Stattdessen griffen die Medien das Thema auf und fragten: Kann eine Vertreterin des russischen Kulturlebens den weltweit renommiertesten Preis für Kinderbücher vergeben, während Russland Bibliotheken in der Ukraine bombardiert? Aus Finnland, Norwegen, Belgien, Estland, Lettland, Litauen sowie aus der Ukraine und der Republik Moldau war ein klares »Nein« vernehmbar.

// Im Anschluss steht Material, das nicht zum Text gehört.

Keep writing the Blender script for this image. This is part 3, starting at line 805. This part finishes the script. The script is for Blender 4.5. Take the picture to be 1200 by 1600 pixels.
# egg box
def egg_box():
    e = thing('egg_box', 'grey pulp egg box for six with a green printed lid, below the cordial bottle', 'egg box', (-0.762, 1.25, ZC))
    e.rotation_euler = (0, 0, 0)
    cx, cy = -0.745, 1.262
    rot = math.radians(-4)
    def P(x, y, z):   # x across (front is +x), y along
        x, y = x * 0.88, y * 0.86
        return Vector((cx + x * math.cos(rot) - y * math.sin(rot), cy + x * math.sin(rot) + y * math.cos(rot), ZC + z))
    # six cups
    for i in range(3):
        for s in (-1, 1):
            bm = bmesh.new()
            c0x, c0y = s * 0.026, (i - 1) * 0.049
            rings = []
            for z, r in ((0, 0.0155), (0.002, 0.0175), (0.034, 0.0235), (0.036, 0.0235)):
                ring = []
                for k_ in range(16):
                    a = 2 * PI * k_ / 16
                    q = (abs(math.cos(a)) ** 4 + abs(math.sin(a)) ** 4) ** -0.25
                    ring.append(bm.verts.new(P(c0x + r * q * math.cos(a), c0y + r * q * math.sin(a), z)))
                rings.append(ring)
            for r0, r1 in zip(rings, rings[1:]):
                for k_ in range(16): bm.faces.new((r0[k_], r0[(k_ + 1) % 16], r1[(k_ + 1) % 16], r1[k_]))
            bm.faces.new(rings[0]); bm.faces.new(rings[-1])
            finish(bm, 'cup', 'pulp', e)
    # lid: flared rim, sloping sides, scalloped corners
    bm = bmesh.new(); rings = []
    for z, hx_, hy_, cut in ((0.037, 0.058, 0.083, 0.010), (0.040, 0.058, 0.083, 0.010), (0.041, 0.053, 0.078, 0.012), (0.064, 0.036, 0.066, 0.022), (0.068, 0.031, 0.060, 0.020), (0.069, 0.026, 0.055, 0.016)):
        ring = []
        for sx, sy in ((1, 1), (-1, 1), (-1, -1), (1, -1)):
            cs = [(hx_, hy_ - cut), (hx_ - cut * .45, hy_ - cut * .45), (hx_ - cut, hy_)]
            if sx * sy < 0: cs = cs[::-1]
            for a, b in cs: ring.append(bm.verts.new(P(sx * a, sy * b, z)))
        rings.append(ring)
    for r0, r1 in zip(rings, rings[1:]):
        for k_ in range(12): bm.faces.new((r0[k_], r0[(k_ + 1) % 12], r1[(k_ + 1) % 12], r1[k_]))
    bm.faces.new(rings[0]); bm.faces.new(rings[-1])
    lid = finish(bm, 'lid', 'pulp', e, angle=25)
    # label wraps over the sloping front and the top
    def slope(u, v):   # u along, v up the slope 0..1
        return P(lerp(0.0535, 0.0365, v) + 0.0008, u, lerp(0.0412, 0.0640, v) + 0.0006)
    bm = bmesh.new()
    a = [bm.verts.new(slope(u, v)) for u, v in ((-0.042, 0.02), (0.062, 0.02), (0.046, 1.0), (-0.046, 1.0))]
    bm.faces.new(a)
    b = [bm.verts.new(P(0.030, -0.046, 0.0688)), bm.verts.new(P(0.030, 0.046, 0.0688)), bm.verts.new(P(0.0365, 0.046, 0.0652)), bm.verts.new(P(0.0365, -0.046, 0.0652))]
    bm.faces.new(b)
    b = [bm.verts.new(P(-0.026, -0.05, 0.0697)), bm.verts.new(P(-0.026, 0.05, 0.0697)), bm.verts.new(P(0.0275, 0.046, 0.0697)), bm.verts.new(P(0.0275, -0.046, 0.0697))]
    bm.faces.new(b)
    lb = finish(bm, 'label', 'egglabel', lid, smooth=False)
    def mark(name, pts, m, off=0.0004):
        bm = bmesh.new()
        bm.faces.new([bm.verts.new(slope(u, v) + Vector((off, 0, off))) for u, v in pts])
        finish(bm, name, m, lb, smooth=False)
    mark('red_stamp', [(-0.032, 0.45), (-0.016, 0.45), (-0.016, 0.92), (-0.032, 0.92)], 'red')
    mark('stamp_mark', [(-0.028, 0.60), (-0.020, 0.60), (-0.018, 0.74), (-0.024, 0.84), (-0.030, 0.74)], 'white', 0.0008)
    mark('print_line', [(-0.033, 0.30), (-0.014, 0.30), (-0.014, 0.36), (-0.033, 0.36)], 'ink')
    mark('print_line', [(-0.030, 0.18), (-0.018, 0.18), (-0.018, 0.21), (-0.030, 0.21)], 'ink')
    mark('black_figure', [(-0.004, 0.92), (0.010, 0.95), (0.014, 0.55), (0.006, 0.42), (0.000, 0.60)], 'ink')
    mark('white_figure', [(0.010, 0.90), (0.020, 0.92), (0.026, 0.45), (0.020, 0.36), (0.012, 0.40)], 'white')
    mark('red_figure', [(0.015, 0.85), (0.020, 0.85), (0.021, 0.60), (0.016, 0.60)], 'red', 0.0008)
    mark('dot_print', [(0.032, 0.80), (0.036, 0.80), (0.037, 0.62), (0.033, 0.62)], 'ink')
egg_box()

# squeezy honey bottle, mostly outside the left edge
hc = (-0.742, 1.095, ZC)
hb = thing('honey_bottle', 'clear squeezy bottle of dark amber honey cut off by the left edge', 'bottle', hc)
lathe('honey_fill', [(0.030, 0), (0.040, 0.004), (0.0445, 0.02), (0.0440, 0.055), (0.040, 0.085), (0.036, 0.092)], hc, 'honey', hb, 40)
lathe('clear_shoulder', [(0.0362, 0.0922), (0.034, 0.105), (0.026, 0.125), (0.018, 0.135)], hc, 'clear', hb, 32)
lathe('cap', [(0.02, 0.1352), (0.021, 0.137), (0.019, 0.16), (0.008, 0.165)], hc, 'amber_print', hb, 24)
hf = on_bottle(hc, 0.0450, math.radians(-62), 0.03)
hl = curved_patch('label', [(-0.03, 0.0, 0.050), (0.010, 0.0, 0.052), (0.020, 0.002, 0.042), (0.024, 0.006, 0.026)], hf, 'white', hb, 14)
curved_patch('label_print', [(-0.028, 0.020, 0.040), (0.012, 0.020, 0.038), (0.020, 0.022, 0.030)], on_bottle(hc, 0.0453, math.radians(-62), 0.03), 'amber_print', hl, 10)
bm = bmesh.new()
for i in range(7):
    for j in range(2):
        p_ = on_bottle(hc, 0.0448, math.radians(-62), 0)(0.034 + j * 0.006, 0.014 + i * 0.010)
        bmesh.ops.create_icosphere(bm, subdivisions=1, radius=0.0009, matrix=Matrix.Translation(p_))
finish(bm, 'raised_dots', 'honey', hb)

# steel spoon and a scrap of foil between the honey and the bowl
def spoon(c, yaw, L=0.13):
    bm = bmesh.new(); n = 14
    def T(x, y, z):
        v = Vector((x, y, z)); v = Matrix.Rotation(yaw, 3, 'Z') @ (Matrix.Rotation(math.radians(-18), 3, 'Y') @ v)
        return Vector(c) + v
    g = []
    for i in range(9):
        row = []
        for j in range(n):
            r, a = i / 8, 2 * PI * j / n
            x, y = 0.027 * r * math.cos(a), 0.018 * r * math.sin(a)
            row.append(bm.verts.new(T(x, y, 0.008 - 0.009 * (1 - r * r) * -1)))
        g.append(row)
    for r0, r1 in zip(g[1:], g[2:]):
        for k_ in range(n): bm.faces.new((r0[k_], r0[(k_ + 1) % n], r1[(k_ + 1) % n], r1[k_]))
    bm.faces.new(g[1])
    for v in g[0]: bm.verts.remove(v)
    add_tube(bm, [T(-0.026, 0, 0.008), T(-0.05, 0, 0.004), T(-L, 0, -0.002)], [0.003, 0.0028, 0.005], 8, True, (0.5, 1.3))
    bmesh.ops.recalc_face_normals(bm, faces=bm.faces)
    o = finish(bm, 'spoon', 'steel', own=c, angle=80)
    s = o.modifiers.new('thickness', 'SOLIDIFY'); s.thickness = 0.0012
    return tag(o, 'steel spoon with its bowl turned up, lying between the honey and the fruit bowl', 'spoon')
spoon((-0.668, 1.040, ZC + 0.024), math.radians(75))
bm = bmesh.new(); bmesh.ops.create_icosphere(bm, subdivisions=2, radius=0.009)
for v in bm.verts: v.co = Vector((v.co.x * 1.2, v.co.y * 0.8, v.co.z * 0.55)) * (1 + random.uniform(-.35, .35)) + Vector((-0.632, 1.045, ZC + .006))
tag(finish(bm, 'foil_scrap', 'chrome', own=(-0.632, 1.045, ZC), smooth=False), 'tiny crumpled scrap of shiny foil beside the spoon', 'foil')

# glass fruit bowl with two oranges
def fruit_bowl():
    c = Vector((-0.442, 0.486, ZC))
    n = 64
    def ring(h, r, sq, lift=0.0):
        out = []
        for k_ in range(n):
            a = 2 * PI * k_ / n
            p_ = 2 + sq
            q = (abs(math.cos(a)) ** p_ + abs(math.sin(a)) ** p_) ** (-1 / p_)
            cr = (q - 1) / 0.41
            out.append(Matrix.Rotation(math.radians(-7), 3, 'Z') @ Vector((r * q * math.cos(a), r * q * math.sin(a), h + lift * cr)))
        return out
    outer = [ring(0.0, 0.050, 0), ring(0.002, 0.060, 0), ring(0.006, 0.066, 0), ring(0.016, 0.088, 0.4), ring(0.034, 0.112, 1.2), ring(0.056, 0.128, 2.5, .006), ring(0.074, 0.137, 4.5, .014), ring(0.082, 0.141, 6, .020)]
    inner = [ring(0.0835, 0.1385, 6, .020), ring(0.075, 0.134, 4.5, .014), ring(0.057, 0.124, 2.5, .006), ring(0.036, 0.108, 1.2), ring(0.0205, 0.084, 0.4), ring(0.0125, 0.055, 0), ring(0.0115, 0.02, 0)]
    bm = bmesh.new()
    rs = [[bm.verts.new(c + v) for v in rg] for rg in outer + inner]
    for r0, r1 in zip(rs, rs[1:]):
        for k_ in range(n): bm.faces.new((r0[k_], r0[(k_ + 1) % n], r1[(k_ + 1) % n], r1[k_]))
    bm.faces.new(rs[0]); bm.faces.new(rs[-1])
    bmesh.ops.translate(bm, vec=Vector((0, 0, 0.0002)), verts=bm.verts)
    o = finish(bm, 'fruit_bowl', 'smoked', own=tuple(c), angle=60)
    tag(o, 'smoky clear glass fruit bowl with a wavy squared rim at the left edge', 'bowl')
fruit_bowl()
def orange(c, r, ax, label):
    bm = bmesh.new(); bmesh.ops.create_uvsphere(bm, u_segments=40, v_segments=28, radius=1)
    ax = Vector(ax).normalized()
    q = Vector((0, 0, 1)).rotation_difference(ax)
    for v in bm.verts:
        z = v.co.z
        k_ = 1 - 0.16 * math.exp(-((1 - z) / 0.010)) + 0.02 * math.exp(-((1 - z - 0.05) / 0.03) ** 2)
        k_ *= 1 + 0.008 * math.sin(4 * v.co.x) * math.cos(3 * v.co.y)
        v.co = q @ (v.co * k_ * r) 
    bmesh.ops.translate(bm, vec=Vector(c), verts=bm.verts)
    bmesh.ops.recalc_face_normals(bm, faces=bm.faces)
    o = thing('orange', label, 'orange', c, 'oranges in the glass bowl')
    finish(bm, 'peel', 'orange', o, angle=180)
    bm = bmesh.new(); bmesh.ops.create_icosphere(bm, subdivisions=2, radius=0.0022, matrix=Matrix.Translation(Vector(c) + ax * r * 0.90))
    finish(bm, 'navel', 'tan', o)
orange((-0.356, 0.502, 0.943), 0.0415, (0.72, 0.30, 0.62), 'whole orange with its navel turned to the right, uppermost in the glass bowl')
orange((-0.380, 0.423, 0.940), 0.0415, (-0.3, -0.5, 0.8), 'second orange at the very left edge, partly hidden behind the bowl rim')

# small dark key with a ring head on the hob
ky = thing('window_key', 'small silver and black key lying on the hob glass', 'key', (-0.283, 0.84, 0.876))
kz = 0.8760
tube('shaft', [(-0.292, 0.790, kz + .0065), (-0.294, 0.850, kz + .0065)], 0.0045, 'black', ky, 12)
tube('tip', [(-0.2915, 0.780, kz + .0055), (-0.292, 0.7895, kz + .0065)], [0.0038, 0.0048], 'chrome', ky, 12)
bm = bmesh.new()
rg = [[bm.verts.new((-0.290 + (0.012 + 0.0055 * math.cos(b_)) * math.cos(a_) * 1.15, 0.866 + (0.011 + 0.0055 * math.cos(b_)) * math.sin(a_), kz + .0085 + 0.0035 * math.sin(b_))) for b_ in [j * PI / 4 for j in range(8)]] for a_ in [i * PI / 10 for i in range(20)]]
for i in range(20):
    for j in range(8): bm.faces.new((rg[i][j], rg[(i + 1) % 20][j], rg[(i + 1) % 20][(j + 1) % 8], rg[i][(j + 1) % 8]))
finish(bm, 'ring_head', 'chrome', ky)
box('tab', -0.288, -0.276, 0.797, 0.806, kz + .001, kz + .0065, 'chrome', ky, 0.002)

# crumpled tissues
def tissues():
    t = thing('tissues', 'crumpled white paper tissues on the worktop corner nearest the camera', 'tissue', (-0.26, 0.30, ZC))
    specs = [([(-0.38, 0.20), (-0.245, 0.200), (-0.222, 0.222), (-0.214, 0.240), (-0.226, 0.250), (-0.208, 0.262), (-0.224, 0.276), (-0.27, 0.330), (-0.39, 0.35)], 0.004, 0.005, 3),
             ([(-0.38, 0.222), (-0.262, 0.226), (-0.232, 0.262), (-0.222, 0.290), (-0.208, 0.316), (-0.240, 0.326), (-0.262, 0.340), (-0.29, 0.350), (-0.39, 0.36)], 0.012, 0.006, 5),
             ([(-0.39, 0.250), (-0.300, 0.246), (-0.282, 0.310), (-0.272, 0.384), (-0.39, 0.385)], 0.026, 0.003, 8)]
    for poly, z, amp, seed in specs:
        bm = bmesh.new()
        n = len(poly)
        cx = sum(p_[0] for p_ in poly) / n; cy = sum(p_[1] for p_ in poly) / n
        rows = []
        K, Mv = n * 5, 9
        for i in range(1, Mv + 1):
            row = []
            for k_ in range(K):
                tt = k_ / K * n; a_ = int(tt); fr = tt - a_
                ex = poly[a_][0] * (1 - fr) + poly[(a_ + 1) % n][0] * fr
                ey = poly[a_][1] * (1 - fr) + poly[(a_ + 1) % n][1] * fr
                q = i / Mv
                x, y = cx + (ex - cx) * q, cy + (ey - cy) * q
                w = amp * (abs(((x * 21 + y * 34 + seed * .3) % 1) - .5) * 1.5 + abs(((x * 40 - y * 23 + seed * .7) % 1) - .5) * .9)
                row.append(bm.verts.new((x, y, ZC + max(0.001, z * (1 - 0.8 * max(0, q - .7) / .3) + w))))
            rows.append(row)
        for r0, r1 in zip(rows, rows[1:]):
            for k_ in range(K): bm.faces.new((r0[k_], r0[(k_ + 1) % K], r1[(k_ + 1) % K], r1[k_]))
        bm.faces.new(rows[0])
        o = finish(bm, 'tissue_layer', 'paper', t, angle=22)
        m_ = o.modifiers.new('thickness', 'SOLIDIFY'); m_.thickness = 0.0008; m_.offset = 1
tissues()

»Der Hans-Christian-Andersen-Preis ist das Beste, was man bekommen kann, und das müssen wir schützen«, erklärte Margaretha Ullström, die Präsidentin der schwedischen Ibby-Vertretung. Zwar hat Anastassija Archipowa stets zurückgewiesen, etwas mit Kriegspropaganda zu tun zu haben, doch es sei schwierig, so meinte Ullström, »ohne Zustimmung der russischen Regierung international aktiv zu sein. Daher wird sie zu einem Symbol, unabhängig davon, was sie über den Krieg denkt.«
Dänemarks Ibby-Vertretung tat sich zunächst etwas schwer. Dann erklärte die Vorsitzende Birgitte Reindel, »nach den neuen Informationen« über Anastassija Archipowa habe man beschlossen, in diesem Jahr keinen dänischen Autor und keinen dänischen Illustrator für den Andersen-Preis zu nominieren. Parallel dazu wurde registriert, dass sich auch das dänische Königshaus von der russischen Jury-Chefin distanzierte. Klammheimlich und kommentarlos verschwand der Hinweis, dass Königin Margrethe die Schirmherrschaft über den Preis übernommen hatte, von der Website des Hofes.
Von einfühlsamen Kinderbüchern über die Verleihung eines internationalen Autorenpreises bis hin zur russischen Kriegspropaganda, die den Überfall auf die Ukraine feiert – das ist in diesen Tagen kein weiter Weg. Anastassija Archipowa wird ihn nicht mitgehen. Sie legte in dieser Woche das Amt als Juryvorsitzende für den Hans-Christian-Andersen-Preis nieder.